Djohermansyah sepakat kebijakan menarik kewenangan pengelolaan PPL ke pusat menggerus kekuatan otonomi daerah. Hal itu setali tiga uang dengan pernyataan Wakil Menteri Perumahan Rakyat Fahri Hamzah yang meninginkan Pilkada 2024 menjadi yang terakhir dengan dalih proyek 3 juta rumah akan sulit terwujud jika ada raja kecil di daerah.
"Ini tanda ingin melakukan deotonomisasi atau ingin mendegradasi otonomi daerah. Padahal, otonomi daerah itu dijamin konstitusi. Jadi enggak bisa menteri dengan surat edaran dan pakai peraturan menteri, mau melakukan tindakan seperti itu. Otonomi itu dijamin dalam konstitusi. Jadi, bunyinya otonomi daerah seluas-luasnya. Pasal 18 UUD 1945," kata Djohermansyah.
Untuk mencegah tabrakan antar regulasi, Djohermansyah mengusulkan revisi terhadap Undang-Undang Nomor 22 Tahun 1999 tentang Otonomi Daerah (UU Otda) dan Undang-Undang Nomor 23 Tahun 2014 tentang Pemerintah Daerah (UU Pemda). "Jika tidak, maka perlahan otonomi daerah akan terdegradasi," tegasnya.
Senada, Direktur Eksekutif Komite Pemantauan Pelaksanaan Otonomi Daerah (KPPOD) Herman Suparman menilai masa depan otonomi daerah bakal suram pada era Prabowo-Gibran. Gejala resentralisasi, kata dia, sudah dimulai sejak lahirnya sejumlah undang-undang sektoral yang mempreteli kewenangan pemerintah daerah, semisal UU Ciptaker dan UU Minerba.

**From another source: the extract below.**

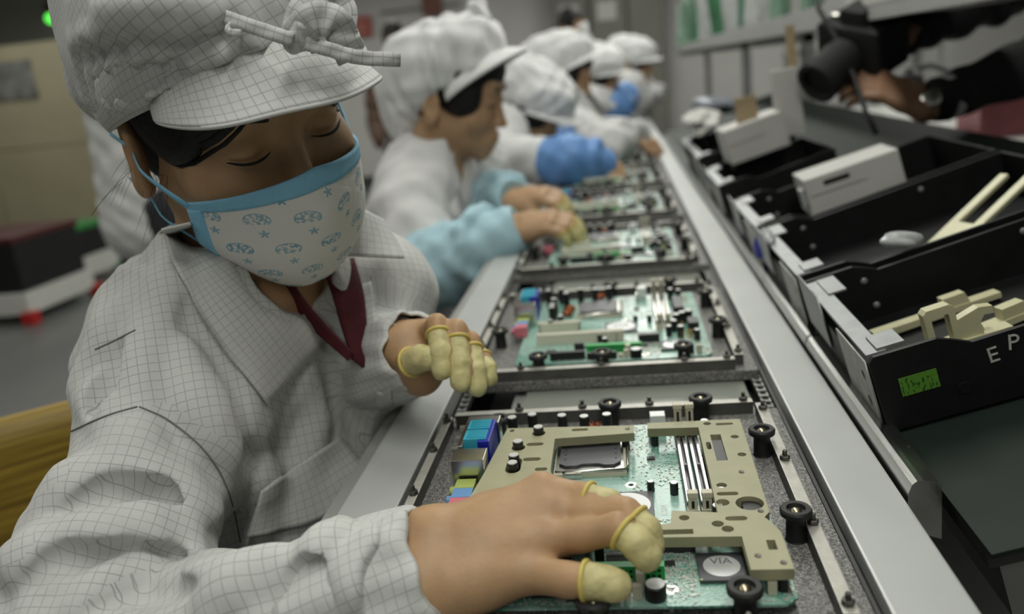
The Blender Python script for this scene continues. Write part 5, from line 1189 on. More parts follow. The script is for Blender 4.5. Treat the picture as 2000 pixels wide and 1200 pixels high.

"Ini (resentralisasi kewenangan ke pusat) sebenarnya bentuk pengkhianatan terhadap salah satu agenda reformasi. Salah satu agenda reformasi itu kan soal desentralisasi itu soal otonomi daerah," kata Herman kepada Alinea.id, Selasa (3/12).
Herman juga mengatakan potensial terbangun relasi sempit antara pemerintahan Prabowo dan kepala daerah jika kebanyakan kepala daerah terpilih berasal dari KIM. Kepala daerah bisa dianggap selayaknya pembantu presiden.
"Itu, menurut kami, ke depan yang perlu diluruskan kembali oleh pemerintah pusat bahwa hubungan pusat dan daerah itu bukan hubungan individual antara presiden dengan kepala daerah," kata Herman.
Untuk mencegah otonomi daerah semakin terdegradasi, Herman sepakat UU Pemda harus direvisi. Dalam revisi tersebut, perlu ditegaskan pembagian urusan antara pemerintah pusat dan pemerintah daerah, terutama dalam memastikan muatan di undang-undang sektoral yang harus jadi kewenangan daerah.
"Dalam UU Pemda itu sebetulnya sudah ada kriteria soal eksternalitas. Kemudian efisiensi dan efektivitas sehingga itu bisa dibagi apa yang menjadi kewenangan provinsi kabupaten dan kota atau yang menjadi kewenangan pemerintah pusat. UU Sektoral itu seharusnya patuh pada pengaturan itu. Kemudian di luar urusan pembagian kewenangan, itu perlu juga regulasi spesifik terkait pengelolaan belanja," kata dia.
Revisi UU Pemda, menurut Herman, juga perlu konsisten mendorong pendekatan asimetris yang mengakui keberagaman dan perbedaan antar daerah. Karena perbedaan karakteristik, satu daerah semestinya tidak diperlukan sama dengan daerah lainnya oleh pemerintah pusat.
"Semisal perlakuan Jakarta dengan provinsi lain. Mesti berbeda antara daerah-daerah yang punya kapasitas fiskal besar dengan daerah yang punya kapasitas fiskal rendah. Jangan diperlakukan sama. Daerah yang berbentuk kepulauan dengan yang daratan juga mesti diperlakukan berbeda," jelasnya.